Saturday, July 11, 2015

Excerpts from “Cooking Dharma”




I spend a great deal of time in the kitchen when cooking for retreat.  The kitchen becomes my cushion and it's function my meditation. 



At home I spend most days in silence.  So the silence of retreat is easy.  I don't actually cook much at home.   My children are all grown and I am no longer married so my eating habits are modest.  



Once I arrive at the retreat center though, all my ordinary life, concerns, and obligations disappear.  There is nothing else but this.  



The retreat center where I cook has a large walk in cooler and there is ample room for storing food.  In the walk in I designate areas for dairy products, produce, fruit, and separate shelves each for salad, brunch, and supper fixings.  In this way when food is prepped during the work periods before each meal it can be put on the appropriate shelf and accessed easily when the time comes to cook and lay out the meal.  There is also a designated place in the walk in and on the counter for snack food so that the person responsible for putting it out in the morning can find it easily.
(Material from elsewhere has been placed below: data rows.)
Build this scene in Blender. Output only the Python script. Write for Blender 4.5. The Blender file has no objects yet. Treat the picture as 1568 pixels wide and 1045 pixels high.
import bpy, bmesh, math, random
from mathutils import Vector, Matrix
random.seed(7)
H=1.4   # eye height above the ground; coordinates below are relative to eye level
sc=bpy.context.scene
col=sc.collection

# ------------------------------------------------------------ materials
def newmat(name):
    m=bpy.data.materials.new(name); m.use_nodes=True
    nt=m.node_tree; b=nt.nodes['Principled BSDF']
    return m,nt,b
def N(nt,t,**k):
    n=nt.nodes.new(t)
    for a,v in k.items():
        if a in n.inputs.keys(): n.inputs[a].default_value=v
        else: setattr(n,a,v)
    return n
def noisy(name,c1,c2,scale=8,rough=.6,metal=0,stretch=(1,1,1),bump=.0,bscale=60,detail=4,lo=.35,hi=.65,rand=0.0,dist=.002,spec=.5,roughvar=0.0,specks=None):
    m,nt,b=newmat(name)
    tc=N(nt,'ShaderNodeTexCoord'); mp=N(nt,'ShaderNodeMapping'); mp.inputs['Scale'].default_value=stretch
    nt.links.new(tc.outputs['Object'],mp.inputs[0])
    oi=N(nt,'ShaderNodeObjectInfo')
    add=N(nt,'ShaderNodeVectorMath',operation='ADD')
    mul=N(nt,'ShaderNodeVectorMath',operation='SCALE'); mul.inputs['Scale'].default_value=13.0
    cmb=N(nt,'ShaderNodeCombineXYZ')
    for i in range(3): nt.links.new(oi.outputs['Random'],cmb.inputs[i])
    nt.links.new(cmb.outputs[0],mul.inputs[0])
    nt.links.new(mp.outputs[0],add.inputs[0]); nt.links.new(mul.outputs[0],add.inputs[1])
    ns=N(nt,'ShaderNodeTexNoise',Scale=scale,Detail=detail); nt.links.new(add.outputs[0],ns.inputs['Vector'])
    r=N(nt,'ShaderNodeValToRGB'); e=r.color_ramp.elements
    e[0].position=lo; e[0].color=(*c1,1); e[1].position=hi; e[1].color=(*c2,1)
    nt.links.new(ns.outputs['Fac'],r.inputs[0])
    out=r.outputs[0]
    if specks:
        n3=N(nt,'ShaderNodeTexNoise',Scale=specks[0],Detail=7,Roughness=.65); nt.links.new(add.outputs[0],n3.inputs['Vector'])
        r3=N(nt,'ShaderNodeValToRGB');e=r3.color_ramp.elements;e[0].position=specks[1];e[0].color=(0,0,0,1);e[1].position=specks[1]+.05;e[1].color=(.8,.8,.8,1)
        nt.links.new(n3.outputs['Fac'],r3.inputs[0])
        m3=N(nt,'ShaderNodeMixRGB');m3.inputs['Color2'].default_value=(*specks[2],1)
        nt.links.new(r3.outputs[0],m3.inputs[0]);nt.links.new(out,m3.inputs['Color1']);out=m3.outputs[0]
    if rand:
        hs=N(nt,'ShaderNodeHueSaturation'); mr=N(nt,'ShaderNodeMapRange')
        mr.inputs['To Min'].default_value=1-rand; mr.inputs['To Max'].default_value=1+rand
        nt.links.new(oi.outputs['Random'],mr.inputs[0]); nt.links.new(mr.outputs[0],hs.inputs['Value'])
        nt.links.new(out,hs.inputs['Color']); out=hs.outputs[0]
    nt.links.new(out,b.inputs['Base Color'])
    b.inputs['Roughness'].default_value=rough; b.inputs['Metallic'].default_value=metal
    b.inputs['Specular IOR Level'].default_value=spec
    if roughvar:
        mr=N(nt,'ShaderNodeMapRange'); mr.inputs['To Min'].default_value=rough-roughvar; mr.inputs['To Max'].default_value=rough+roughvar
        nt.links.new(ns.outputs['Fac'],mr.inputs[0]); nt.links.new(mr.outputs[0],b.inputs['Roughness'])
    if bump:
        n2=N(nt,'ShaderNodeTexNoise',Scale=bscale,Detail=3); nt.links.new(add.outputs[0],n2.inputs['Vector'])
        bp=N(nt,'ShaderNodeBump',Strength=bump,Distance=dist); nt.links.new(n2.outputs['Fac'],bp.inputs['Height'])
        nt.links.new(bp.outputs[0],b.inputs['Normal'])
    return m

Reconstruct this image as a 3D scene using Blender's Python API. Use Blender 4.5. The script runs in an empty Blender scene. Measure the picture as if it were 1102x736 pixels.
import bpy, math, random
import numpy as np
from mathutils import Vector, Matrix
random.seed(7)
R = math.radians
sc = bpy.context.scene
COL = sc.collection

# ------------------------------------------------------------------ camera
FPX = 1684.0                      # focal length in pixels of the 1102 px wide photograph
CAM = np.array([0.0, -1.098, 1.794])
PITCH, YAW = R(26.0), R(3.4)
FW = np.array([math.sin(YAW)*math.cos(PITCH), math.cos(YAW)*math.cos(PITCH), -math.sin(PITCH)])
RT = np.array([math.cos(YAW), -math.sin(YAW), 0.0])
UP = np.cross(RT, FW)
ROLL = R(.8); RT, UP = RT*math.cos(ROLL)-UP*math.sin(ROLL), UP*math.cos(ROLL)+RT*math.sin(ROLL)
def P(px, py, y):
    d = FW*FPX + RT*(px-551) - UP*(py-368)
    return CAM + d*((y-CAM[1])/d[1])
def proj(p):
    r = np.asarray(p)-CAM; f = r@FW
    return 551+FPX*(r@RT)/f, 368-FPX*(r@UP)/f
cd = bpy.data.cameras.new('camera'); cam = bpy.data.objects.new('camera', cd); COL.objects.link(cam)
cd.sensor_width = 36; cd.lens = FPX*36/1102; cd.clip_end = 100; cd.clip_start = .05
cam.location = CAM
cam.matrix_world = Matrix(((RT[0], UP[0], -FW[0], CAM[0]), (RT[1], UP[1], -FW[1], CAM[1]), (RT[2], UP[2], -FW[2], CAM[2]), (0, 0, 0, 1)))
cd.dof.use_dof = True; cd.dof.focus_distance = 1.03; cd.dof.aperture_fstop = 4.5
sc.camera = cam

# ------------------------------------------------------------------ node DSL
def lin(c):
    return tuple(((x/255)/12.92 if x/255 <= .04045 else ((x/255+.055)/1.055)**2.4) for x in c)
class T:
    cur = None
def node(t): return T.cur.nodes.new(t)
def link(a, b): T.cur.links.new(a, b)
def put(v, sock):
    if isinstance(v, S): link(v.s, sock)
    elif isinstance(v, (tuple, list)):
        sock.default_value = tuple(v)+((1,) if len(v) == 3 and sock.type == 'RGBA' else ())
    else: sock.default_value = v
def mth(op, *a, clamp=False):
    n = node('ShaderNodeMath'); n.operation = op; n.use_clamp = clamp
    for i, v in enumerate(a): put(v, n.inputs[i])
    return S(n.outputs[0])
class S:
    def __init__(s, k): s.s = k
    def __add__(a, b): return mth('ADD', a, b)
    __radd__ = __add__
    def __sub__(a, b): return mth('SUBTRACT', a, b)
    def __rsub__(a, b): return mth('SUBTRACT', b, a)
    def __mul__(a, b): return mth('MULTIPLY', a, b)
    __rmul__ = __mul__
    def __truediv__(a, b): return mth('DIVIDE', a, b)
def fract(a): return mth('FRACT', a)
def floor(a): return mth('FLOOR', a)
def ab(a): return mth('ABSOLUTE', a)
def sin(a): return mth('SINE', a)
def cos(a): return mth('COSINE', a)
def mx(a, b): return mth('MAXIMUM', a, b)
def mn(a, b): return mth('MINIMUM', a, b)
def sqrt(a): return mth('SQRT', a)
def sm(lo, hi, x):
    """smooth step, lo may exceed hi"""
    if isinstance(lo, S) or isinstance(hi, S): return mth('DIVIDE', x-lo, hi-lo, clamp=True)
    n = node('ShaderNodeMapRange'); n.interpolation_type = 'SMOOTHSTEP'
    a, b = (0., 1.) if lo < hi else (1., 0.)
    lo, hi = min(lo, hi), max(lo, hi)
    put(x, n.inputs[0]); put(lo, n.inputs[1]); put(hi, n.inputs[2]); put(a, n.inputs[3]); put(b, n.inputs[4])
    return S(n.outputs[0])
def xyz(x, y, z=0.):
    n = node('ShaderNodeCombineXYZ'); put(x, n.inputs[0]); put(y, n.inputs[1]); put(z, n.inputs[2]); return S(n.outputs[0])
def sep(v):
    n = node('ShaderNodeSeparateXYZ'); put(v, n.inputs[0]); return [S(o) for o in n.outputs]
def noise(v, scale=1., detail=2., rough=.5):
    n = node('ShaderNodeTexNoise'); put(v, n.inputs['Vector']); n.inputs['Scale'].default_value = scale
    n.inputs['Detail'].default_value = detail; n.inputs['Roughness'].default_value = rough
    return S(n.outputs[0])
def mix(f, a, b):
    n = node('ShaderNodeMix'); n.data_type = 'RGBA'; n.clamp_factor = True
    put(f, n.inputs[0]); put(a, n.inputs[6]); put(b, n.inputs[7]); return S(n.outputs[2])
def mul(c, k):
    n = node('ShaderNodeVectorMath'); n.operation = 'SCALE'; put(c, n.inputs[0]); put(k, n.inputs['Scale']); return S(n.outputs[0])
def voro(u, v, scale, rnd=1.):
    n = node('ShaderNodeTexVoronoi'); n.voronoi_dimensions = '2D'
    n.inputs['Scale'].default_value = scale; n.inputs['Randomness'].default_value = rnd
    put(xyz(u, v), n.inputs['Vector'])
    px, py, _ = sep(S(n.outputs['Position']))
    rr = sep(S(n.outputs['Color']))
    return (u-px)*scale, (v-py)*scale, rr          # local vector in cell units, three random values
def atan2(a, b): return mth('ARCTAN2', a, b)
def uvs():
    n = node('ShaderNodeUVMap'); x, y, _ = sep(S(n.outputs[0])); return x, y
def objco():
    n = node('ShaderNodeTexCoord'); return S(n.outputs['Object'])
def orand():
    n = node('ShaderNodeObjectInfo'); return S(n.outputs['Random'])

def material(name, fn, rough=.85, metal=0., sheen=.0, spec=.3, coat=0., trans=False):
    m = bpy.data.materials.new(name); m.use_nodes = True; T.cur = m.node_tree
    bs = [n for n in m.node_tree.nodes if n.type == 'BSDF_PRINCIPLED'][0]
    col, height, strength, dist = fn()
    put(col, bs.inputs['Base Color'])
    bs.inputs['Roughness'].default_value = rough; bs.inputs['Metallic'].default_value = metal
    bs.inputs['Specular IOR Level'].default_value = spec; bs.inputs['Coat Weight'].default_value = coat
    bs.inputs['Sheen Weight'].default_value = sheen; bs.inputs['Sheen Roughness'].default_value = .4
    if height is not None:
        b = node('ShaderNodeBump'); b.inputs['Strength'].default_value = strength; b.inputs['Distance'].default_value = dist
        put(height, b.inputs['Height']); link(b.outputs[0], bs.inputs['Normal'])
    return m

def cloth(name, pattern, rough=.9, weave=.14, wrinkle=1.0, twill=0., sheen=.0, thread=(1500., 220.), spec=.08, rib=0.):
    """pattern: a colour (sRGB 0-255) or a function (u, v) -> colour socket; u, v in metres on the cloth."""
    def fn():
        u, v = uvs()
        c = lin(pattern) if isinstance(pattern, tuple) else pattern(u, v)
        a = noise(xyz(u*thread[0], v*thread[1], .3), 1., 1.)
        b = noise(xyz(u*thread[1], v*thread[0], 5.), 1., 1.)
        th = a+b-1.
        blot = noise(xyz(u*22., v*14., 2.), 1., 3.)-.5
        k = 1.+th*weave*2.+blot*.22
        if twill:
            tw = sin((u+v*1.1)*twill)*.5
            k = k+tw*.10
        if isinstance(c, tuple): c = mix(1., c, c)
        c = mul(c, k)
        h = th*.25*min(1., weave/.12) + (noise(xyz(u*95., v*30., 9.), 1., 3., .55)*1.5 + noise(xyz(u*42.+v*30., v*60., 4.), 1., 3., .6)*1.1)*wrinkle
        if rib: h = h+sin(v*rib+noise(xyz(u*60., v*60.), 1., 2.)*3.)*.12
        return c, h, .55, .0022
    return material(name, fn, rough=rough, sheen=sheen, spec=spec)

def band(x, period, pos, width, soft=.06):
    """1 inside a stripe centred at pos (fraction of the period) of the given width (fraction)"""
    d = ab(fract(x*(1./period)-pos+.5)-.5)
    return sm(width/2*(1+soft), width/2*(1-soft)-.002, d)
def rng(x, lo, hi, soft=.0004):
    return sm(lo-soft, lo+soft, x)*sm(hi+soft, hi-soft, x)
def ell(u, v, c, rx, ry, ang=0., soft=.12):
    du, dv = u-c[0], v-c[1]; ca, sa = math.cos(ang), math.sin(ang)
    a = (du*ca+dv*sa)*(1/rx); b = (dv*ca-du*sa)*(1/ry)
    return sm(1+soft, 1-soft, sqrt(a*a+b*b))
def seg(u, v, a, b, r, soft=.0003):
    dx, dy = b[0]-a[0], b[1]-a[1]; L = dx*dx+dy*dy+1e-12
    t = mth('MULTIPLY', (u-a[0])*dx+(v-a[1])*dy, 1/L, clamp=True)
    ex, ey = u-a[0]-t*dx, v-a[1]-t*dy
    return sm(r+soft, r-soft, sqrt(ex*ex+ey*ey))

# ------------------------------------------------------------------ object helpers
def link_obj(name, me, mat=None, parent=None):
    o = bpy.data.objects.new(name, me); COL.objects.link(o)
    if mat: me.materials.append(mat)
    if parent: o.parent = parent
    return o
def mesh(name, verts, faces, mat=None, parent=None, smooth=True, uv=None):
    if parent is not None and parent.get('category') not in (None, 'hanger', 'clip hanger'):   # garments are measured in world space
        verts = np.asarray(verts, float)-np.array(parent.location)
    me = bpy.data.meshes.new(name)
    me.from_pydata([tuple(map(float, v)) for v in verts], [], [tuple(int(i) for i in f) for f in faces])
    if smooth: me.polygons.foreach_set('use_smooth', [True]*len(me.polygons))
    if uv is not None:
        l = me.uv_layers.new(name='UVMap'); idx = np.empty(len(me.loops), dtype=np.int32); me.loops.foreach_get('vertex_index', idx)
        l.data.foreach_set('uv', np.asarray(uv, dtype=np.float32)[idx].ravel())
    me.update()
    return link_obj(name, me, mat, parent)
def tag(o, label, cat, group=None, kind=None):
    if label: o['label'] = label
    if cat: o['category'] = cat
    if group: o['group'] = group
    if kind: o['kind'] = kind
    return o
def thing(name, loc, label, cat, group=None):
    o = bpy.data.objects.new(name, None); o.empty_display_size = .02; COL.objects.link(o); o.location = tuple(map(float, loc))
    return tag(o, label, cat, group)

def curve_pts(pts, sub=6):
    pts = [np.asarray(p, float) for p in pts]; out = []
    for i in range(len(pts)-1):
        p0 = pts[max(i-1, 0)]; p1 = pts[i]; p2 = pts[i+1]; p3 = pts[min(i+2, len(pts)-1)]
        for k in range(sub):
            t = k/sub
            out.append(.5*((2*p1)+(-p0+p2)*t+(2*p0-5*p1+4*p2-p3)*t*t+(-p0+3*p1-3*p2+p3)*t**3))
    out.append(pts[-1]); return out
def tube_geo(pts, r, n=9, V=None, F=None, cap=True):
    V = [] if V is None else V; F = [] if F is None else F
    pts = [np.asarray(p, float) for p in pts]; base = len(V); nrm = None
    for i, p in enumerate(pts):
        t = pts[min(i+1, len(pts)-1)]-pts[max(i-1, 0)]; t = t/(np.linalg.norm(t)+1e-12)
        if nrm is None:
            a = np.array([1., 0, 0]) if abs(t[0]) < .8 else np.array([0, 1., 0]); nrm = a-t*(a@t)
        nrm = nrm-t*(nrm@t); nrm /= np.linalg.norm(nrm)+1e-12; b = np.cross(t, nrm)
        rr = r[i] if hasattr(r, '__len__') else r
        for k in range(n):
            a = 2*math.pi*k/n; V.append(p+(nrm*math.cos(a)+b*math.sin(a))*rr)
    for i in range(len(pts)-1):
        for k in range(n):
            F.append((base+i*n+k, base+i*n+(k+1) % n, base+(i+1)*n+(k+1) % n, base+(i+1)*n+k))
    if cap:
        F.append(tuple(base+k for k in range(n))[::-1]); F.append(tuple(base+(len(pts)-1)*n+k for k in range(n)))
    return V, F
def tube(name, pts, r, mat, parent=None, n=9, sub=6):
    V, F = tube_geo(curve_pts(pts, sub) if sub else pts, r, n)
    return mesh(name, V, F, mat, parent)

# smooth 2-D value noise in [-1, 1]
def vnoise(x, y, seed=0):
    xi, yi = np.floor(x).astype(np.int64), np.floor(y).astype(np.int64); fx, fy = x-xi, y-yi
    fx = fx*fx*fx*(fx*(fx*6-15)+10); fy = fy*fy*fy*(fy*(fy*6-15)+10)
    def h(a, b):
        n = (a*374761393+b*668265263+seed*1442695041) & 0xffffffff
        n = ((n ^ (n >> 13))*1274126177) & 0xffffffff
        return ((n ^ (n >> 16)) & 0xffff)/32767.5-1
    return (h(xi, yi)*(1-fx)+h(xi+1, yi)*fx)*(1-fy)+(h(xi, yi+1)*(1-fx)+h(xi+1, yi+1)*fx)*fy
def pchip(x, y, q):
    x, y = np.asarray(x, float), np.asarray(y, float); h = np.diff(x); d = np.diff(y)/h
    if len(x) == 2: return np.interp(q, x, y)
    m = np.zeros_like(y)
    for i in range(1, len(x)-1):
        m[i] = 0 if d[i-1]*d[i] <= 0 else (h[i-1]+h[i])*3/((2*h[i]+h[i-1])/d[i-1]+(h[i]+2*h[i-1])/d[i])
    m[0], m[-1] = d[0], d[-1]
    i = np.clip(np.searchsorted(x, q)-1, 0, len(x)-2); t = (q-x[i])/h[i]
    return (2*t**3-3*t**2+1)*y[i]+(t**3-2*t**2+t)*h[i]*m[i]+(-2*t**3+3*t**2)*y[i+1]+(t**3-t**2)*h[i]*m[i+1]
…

This organizational skill has been grounded by Zen practice.  My Mom was an organized person as was my paternal Grandfather (husband to my beloved Grandma Ann).  And although being organized did not manifest in my life until I was older, the seed was planted in my youth.  The beauty of order is that in being so, especially in the setting of a kitchen used by many but of course anywhere, one can become utterly selfless if one does not become emotionally attached to their individual organizational decisions.  By this and in the circumstance of the kitchen shared by many, I mean that if for example I choose to put all the whisks in a drawer in a particular place and come to find they have all been put in another drawer elsewhere, it doesn’t matter.  Just so they are in one drawer that is consistent.



Anyway, the multi faceted beauty of kitchen organization is that any cook at any time can use the kitchen and know where to find the tools needed to produce a meal.  So the set up is not about one person’s idea, it’s about the use and functioning of all.  Also, this organization of many manifests from the actual day to day cooking of cooks who have found through cooking, the most logical, practical location of all things used in a kitchen. 



Having order also allows us to be of service to others in maintaining this order.  For example, the retreat participants who are assigned to the kitchen for prep, or doing dishes, can be directed to the various locations of kitchen items and in this small way we are able to contribute to their sense of confidence both in themselves and the kitchen’s function.  So over the course of retreat they become proficient in their part of the overall running of the kitchen.  



Retreat offers us a condensed version of the benevolent, practical, and extraordinarily mundane possibilities in our ‘ordinary lives.’  Confidence in whatever part we play in retreat is therefore a seed for our potential contribution to the lives all beings.